Christmas Eve Again: What We Christians Have to Offer

By John Stonestreet and Roberto Rivera:

In his book, “The Triumph of Christianity,” (which, by the way was one of Chuck Colson’s favorite books) historian Rodney Stark describes the Roman world of that first Christmas Eve.

The gods, Stark writes, “were everywhere and thought to be undependable.” Apart from “some magical powers” and “perhaps the gift of immortality,” there was little to distinguish them from their human worshipers: “they ate, drank, loved, envied, fornicated, cheated, lied and otherwise set morally ‘unedifying examples.’”

And, not surprisingly, they didn’t care one bit about those who worshiped them. All they wanted was to be propitiated.

In other words, Christ entered into a culture in which the gods of the age were not worthy of worship.

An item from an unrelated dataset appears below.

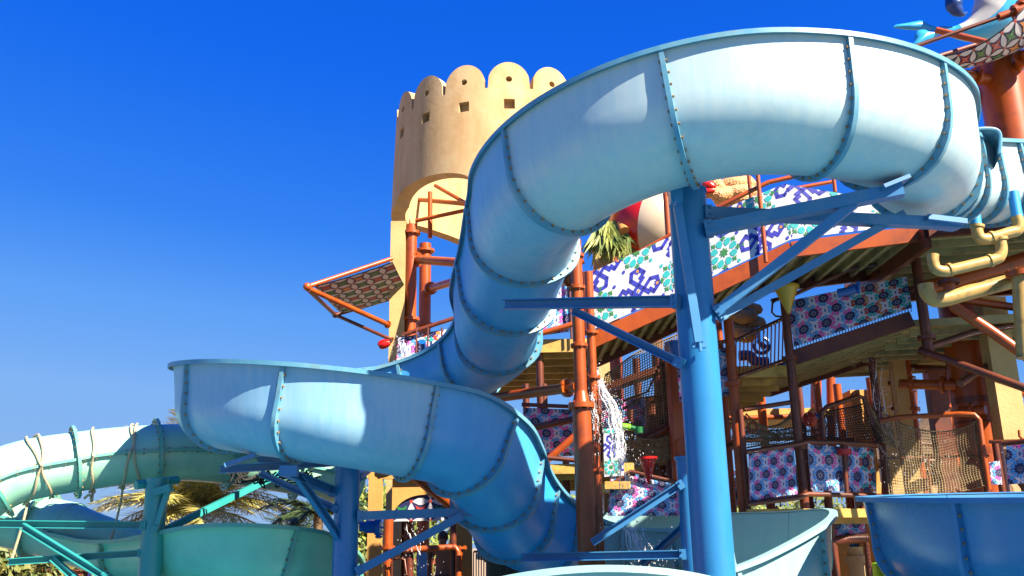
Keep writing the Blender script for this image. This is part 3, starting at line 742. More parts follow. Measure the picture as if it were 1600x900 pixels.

And Roman society was just as oppressive and undependable as its gods. For most people, life in the empire’s cities could be fairly described, to borrow a phrase from philosopher Thomas Hobbes, as “nasty, poor, solitary, brutish, and short.”

This was world into which Christianity was born. And still Christianity triumphed, not least of which because it offered an alternative to the oppression of Roman society. It offered another way than the dead-end of paganism, a way so compelling that it outweighed the obvious social disadvantages of being identified as a Christian.

As Stark writes, “in the midst of the squalor, misery, illness, and anonymity of ancient cities, Christianity offered an island of mercy and security.”

I hope that when you hear Stark’s words, you realize that we also have something far more compelling to offer our contemporaries as well.

Many of our contemporaries also worship deities that are undependable and scarcely distinguishable from their worshipers.

The Oxford English Dictionary defines “worship” as “the feeling or expression of reverence and adoration for a deity.” Worship transforms the worshiper. As Ralph Waldo Emerson wrote, “the Gods we worship write their names on our faces; be sure of that . . . thus, it behooves us to be careful what we worship, for what we are worshipping we are becoming.”